_EXERCISE OBJECTIVE:_
Copy out each line below exactly as it appears.

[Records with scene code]

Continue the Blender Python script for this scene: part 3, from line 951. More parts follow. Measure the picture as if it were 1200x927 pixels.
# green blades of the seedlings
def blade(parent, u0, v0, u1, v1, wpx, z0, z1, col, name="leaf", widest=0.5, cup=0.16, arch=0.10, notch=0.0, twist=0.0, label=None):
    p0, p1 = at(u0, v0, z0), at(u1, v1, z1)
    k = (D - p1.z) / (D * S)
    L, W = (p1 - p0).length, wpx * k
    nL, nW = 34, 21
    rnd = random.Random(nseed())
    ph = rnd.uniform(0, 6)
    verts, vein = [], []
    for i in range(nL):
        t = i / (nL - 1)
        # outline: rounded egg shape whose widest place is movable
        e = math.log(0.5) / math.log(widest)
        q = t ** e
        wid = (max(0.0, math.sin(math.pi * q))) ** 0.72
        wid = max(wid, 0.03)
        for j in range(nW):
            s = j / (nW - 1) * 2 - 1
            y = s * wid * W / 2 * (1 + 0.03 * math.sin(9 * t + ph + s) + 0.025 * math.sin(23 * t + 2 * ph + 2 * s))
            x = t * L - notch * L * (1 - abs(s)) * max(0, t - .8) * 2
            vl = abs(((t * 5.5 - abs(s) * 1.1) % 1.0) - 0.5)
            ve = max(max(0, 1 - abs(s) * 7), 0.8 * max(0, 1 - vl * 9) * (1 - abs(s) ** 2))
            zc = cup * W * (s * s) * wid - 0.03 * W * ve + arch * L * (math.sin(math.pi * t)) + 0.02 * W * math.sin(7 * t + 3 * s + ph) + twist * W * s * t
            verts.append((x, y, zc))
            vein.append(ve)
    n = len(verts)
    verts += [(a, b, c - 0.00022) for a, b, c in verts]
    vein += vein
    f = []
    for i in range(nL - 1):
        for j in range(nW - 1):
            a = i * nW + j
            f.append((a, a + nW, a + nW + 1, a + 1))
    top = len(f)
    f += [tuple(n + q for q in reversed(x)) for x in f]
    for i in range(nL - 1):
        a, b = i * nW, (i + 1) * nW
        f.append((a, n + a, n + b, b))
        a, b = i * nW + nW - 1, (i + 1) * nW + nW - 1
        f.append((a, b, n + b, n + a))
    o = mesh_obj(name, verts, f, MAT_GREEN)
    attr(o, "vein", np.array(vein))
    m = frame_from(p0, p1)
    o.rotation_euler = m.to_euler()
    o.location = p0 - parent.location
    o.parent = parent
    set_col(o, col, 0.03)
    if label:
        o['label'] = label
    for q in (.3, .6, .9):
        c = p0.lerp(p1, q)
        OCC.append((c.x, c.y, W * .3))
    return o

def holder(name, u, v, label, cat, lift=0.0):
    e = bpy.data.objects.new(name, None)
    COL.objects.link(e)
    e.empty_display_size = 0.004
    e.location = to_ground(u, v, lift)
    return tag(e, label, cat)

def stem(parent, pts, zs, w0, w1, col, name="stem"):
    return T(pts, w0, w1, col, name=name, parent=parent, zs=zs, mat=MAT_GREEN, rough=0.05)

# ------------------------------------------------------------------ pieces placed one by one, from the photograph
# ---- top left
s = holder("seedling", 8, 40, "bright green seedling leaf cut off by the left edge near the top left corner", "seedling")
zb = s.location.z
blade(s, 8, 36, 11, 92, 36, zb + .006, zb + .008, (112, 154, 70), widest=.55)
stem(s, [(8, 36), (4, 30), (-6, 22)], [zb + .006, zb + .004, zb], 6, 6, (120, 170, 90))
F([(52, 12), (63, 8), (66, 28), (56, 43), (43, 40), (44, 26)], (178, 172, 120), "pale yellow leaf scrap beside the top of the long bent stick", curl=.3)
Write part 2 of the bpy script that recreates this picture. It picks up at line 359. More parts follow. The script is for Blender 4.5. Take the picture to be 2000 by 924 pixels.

_CORRECT RESULT:_
Continue the Blender Python script for this scene: part 3, from line 951. More parts follow. Measure the picture as if it were 1200x927 pixels.
# green blades of the seedlings
def blade(parent, u0, v0, u1, v1, wpx, z0, z1, col, name="leaf", widest=0.5, cup=0.16, arch=0.10, notch=0.0, twist=0.0, label=None):
    p0, p1 = at(u0, v0, z0), at(u1, v1, z1)
    k = (D - p1.z) / (D * S)
    L, W = (p1 - p0).length, wpx * k
    nL, nW = 34, 21
    rnd = random.Random(nseed())
    ph = rnd.uniform(0, 6)
    verts, vein = [], []
    for i in range(nL):
        t = i / (nL - 1)
        # outline: rounded egg shape whose widest place is movable
        e = math.log(0.5) / math.log(widest)
        q = t ** e
        wid = (max(0.0, math.sin(math.pi * q))) ** 0.72
        wid = max(wid, 0.03)
        for j in range(nW):
            s = j / (nW - 1) * 2 - 1
            y = s * wid * W / 2 * (1 + 0.03 * math.sin(9 * t + ph + s) + 0.025 * math.sin(23 * t + 2 * ph + 2 * s))
            x = t * L - notch * L * (1 - abs(s)) * max(0, t - .8) * 2
            vl = abs(((t * 5.5 - abs(s) * 1.1) % 1.0) - 0.5)
            ve = max(max(0, 1 - abs(s) * 7), 0.8 * max(0, 1 - vl * 9) * (1 - abs(s) ** 2))
            zc = cup * W * (s * s) * wid - 0.03 * W * ve + arch * L * (math.sin(math.pi * t)) + 0.02 * W * math.sin(7 * t + 3 * s + ph) + twist * W * s * t
            verts.append((x, y, zc))
            vein.append(ve)
    n = len(verts)
    verts += [(a, b, c - 0.00022) for a, b, c in verts]
    vein += vein
    f = []
    for i in range(nL - 1):
        for j in range(nW - 1):
            a = i * nW + j
            f.append((a, a + nW, a + nW + 1, a + 1))
    top = len(f)
    f += [tuple(n + q for q in reversed(x)) for x in f]
    for i in range(nL - 1):
        a, b = i * nW, (i + 1) * nW
        f.append((a, n + a, n + b, b))
        a, b = i * nW + nW - 1, (i + 1) * nW + nW - 1
        f.append((a, b, n + b, n + a))
    o = mesh_obj(name, verts, f, MAT_GREEN)
    attr(o, "vein", np.array(vein))
    m = frame_from(p0, p1)
    o.rotation_euler = m.to_euler()
    o.location = p0 - parent.location
    o.parent = parent
    set_col(o, col, 0.03)
    if label:
        o['label'] = label
    for q in (.3, .6, .9):
        c = p0.lerp(p1, q)
        OCC.append((c.x, c.y, W * .3))
    return o

def holder(name, u, v, label, cat, lift=0.0):
    e = bpy.data.objects.new(name, None)
    COL.objects.link(e)
    e.empty_display_size = 0.004
    e.location = to_ground(u, v, lift)
    return tag(e, label, cat)

def stem(parent, pts, zs, w0, w1, col, name="stem"):
    return T(pts, w0, w1, col, name=name, parent=parent, zs=zs, mat=MAT_GREEN, rough=0.05)

# ------------------------------------------------------------------ pieces placed one by one, from the photograph
# ---- top left
s = holder("seedling", 8, 40, "bright green seedling leaf cut off by the left edge near the top left corner", "seedling")
zb = s.location.z
blade(s, 8, 36, 11, 92, 36, zb + .006, zb + .008, (112, 154, 70), widest=.55)
stem(s, [(8, 36), (4, 30), (-6, 22)], [zb + .006, zb + .004, zb], 6, 6, (120, 170, 90))
F([(52, 12), (63, 8), (66, 28), (56, 43), (43, 40), (44, 26)], (178, 172, 120), "pale yellow leaf scrap beside the top of the long bent stick", curl=.3)
Write part 2 of the bpy script that recreates this picture. It picks up at line 359. More parts follow. The script is for Blender 4.5. Take the picture to be 2000 by 924 pixels.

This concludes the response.